Founder Profile
Werner von Siemens
Last reviewed: 2026 · By Swet Parvadiya
Background
Werner von Siemens was born on December 13, 1816, in Lenthe, Kingdom of Hanover, the fourth of fourteen children in a farming family of modest means. Unable to afford a university education, he entered the Prussian Army at 18 as an artillery officer cadet and used the military's technical training programs to educate himself in mathematics, physics, and electrical science. His formative intellectual environment was the Berlin military academy, where he encountered the work of Gauss, Weber, and other foundational figures in electromagnetic theory. He conducted his early electrical experiments while under military arrest for serving as a second in a duel — reportedly using the time in confinement productively to refine his pointer telegraph design.
Founding Story
Werner von Siemens (1816-1892) was a German inventor, engineer, and entrepreneur whose scientific contributions and business acumen placed him among the most consequential figures of the Industrial Revolution. His 1866 discovery of the self-exciting dynamo principle — demonstrating that an electrical generator could create its own magnetic field — is considered one of the foundational insights of electrical engineering, enabling the practical generation of large-scale electrical power for the first time.
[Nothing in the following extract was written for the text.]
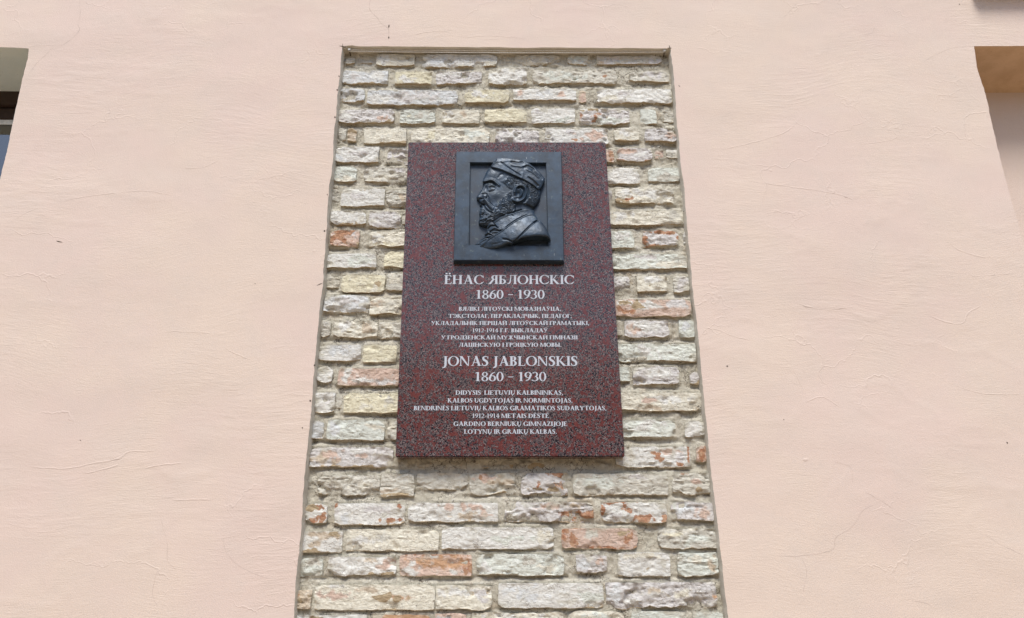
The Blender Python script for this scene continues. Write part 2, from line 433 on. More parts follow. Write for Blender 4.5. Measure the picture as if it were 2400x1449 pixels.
# opened brick panel: side reveals and head
e = W[rT:rB + 1, iC0]; strip('reveal', e, [(0, 0, 0), (.0006, .004, 0), (.002, .012, 0), (.004, .085, 0)], M_REVEAL, wall, True, 3)
e = W[rT:rB + 1, iC1]; strip('reveal', e, [(0, 0, 0), (-.0006, .004, 0), (-.002, .012, 0), (-.005, .085, 0)], M_REVEAL, wall, False, 4)
e = W[rT, iC0:iC1 + 1]; strip('reveal', e, [(0, 0, 0), (0, .003, -.001), (0, .016, -.002), (0, .085, -.004)], M_REVEAL, wall, False, 5)
e = W[rB, iC0:iC1 + 1]; strip('reveal', e, [(0, 0, 0), (0, .085, .004)], M_REVEAL, wall, True, 6)
# window opening
WD, ND = .27, .235
e = W[rT:rB + 1, iW1]; strip('jamb', e, [(0, 0, 0), (-.002, .004, 0), (-.003, .40, 0)], M_SOFFIT_GREY, wall, False, 7)
e = W[rT:rB + 1, iW0]; strip('jamb', e, [(0, 0, 0), (.003, .40, 0)], M_SOFFIT_GREY, wall, True, 8)
e = W[rT, iW0:iW1 + 1]; strip('window_head', e, [(0, 0, 0), (0, .003, -.001), (0, .40, 0)], M_SOFFIT_GREY, wall, False, 9)
e = W[rB, iW0:iW1 + 1]; strip('window_ledge', e, [(0, 0, 0), (0, .40, .02)], M_SOFFIT_GREY, wall, True, 9)
# blind niche: jambs, head coved into the back
e = W[rT:rB + 1, iN0]; strip('jamb', e, [(0, 0, 0), (.003, .004, 0), (.003, ND + .03, 0)], M_PLASTER, wall, True, 10)
e = W[rT:rB + 1, iN1]; strip('jamb', e, [(0, 0, 0), (-.003, ND + .03, 0)], M_PLASTER, wall, False, 10)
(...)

As co-founder and driving force of Siemens & Halske, he built the company from a Berlin workshop employing a handful of craftsmen into a global enterprise operating on four continents with thousands of employees. He was elected to the Prussian Academy of Sciences in 1873 and was ennobled by Kaiser Wilhelm I in 1888, adding the aristocratic 'von' to his surname. He published an autobiography in 1892, the year of his death, which remains one of the most candid and analytically precise accounts of entrepreneurship and technical development in the nineteenth century. His model of integrating original scientific research with commercial engineering application directly anticipated the R&D-driven industrial model that characterizes Siemens AG today.